Warren Buffet already announced to borrow his money in Euros and invest it in the US.
 
those banks don't necessarily pump the money into the market.
The idea of pumping money into the market is a ridiculous. That doesn't solve anything. All that does is guarantee that nobody has any savings to fall back on when natural market corrections occur.

If that happens, it will have a huge blow back.
If the EU continues like that, I seriously don't envy the people who saved all their life. They already lost a lot, now it starts to get ridiculous
Pension funds with mainly Euro investements will crumble,...
It's going to happen. The correction will happen eventually. They can either stop fiddling with the market now and let it happen naturally or keep fiddling and create an even larger disaster. Government officials, being the control freaks that they are, will undoubtedly keep trying to solve a problem which is unsolvable.
 
I'm totally with you. Subventions, pumping money into markets is skewing free markets...
Sooner or later, markets will react, because of basic economic principles.

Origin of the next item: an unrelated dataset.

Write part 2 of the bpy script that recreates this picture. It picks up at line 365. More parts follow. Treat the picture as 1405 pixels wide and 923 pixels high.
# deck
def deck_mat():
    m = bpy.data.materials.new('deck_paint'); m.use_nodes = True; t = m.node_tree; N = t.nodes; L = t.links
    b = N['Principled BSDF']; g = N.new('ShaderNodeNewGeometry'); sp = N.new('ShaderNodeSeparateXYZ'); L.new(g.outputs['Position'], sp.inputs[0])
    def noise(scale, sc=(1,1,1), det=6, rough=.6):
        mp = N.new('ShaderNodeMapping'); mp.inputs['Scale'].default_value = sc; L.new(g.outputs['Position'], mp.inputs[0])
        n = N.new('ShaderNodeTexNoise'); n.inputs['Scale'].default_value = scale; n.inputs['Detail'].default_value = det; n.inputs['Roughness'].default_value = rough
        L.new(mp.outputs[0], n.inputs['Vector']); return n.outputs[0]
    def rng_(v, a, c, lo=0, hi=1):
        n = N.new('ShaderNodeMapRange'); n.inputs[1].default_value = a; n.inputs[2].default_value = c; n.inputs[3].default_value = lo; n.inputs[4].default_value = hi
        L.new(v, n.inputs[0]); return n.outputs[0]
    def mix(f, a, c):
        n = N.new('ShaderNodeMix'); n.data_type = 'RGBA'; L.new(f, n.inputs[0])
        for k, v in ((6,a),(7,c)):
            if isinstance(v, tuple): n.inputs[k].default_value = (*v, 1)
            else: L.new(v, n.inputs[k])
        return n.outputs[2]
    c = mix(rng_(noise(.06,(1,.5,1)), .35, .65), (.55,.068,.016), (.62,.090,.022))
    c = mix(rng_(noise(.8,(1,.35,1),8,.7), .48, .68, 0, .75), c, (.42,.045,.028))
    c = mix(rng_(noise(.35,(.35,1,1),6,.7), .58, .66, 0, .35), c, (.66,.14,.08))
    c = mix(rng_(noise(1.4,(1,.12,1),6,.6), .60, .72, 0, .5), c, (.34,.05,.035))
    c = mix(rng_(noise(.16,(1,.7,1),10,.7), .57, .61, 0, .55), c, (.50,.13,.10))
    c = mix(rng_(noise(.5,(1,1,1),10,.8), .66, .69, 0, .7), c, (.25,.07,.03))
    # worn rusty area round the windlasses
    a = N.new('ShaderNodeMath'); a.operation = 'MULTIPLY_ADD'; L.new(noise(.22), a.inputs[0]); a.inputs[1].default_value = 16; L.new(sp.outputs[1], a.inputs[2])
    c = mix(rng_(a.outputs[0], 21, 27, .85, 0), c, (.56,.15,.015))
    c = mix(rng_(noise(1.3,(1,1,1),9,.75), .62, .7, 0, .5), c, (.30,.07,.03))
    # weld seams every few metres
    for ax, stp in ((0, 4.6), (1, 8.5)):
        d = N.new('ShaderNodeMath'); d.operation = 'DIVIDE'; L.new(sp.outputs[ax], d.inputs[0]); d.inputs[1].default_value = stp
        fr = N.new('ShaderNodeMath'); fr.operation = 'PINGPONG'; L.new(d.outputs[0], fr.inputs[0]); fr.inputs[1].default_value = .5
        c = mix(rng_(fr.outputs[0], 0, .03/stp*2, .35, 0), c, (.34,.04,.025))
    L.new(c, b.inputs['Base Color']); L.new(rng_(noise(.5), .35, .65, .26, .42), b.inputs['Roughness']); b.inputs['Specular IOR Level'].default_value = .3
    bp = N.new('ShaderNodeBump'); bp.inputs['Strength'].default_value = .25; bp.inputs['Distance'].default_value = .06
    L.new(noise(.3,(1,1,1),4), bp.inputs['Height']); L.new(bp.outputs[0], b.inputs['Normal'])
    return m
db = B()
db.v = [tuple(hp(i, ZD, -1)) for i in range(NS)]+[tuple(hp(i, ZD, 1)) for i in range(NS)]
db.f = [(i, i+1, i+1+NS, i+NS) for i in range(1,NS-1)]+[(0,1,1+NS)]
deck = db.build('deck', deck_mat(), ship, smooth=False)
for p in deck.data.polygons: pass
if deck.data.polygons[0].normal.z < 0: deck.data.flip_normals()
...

But seeing your avatar, I wonder if Bernanke wouldn't play the money flow card to counter Draghi??

I'm now eager to see if NYSE's yesterdays down will be followed today by a massive up again?
The Dax hit a new high today after it had a blowback yesterday.
Nikkei closed on the green side...
Really curious if the US fear will continue or not. It could have been a good chance for people to get into the market at better rates. If that happened enough, he should see a up.